An Analytical Framework for Imposition of a Rigid Immersed Surface on the Incompressible Navier--Stokes Equations

TL;DR

This paper introduces a novel analytical framework that reformulates the incompressible Navier-Stokes equations using time dilation to precisely impose rigid solid boundaries, demonstrated through exact solutions of classical flows.

Contribution

It develops a modified Navier-Stokes formulation with penalization terms enabling exact modeling of rigid bodies within fluid flows.

Findings

Modified equations satisfy key physical boundary conditions.

Exact solutions for classical flows with embedded rigid bodies.

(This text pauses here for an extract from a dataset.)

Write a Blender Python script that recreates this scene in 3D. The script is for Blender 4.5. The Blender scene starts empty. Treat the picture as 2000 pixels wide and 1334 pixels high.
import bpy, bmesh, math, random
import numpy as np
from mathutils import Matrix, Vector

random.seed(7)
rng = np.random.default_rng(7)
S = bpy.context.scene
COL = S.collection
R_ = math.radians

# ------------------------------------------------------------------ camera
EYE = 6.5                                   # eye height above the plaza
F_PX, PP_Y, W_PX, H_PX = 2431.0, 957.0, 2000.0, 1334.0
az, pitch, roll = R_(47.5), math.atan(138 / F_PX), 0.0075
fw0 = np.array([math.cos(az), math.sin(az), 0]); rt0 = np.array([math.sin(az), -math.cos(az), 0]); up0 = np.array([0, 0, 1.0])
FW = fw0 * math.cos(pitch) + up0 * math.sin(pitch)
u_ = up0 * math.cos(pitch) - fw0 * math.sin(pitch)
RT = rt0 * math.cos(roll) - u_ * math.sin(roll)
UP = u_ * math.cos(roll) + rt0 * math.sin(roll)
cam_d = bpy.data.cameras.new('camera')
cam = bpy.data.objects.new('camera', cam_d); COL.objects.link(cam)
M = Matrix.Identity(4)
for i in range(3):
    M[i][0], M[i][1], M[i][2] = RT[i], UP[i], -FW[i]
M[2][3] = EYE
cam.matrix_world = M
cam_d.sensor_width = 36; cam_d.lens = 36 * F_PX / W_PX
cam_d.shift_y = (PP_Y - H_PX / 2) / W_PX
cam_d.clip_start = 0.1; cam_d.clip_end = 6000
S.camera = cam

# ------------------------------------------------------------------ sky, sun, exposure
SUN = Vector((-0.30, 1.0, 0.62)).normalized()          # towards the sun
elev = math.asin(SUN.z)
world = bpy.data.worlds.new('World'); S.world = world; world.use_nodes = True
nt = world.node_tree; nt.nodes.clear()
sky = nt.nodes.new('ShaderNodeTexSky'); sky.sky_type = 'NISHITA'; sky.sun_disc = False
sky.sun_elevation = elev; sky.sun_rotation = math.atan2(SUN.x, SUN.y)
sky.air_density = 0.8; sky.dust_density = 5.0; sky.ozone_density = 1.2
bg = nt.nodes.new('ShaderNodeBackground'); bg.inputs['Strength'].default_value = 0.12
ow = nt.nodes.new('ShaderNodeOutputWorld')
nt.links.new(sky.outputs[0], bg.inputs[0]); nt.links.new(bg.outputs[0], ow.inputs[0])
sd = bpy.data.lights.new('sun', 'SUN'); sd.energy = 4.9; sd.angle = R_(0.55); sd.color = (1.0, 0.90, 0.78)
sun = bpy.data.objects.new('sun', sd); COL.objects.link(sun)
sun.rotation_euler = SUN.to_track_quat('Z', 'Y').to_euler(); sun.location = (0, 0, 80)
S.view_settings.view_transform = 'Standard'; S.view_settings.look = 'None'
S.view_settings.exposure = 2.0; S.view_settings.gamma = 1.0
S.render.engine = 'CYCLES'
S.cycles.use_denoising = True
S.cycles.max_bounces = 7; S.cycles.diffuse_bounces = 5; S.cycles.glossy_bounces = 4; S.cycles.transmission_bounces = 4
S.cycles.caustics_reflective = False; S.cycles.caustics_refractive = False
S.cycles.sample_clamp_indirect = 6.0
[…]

Framework effectively models solid-fluid interactions.

Abstract

The incompressible Navier-Stokes equations are re-formulated to involve an arbitrary time dilation; and in this manner, the modified Navier-Stokes equations are obtained which have some penalization terms in the right hand side. Then, the solid rigid bodies are modeled as the regions where time is dilated infinitely. The physical and mathematical properties of the modified equations and the penalization terms are investigated, and it is shown that the modified equations satisfy the no-slip, no-diffusion, no-advection, and no-pressure coupling conditions. The modified equations can be used in exact imposition of the solid rigid bodies on the incompressible Navier-Stokes equations. To show the capability of the modified equations, three classical exact solutions of the Navier-Stokes equations, that is, the Stokes first problem, the plane stagnation point flow, and the stokes flow over a sphere are re-solved exactly, this time in the presence of a solid region.